### Exercise instructions
Transcribe the lines from the start of the data below through the line with "PI = math.pi", word for word and nothing more.

— Start —

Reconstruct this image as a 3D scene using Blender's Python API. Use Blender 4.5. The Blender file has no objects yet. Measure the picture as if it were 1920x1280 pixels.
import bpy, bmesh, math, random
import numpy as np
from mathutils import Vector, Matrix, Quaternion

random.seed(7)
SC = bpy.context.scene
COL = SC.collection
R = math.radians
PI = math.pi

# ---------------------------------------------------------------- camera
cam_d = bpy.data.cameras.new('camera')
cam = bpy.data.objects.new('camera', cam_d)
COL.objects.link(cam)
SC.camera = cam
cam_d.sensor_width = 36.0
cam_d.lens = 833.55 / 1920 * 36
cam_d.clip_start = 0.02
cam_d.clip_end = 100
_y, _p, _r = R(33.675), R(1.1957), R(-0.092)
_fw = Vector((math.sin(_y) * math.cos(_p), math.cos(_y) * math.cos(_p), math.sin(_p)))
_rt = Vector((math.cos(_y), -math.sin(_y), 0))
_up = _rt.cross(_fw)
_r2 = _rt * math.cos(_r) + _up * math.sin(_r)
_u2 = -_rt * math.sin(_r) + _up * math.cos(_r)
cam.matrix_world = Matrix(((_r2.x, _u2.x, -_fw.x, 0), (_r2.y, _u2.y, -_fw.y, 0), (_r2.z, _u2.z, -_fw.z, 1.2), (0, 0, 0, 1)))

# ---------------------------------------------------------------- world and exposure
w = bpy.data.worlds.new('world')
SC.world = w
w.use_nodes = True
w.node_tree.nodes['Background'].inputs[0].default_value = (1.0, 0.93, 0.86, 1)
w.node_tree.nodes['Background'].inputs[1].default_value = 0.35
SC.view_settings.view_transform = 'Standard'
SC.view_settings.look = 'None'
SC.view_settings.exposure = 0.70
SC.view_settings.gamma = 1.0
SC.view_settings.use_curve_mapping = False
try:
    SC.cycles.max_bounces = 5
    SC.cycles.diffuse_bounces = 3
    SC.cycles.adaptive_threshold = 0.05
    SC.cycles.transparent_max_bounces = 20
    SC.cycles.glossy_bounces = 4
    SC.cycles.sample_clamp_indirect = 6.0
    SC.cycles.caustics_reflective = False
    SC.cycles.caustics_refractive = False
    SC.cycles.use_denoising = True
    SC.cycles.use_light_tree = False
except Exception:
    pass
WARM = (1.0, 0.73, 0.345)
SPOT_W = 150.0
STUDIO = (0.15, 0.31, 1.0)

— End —

### Finished exercise
Reconstruct this image as a 3D scene using Blender's Python API. Use Blender 4.5. The Blender file has no objects yet. Measure the picture as if it were 1920x1280 pixels.
import bpy, bmesh, math, random
import numpy as np
from mathutils import Vector, Matrix, Quaternion

random.seed(7)
SC = bpy.context.scene
COL = SC.collection
R = math.radians
PI = math.pi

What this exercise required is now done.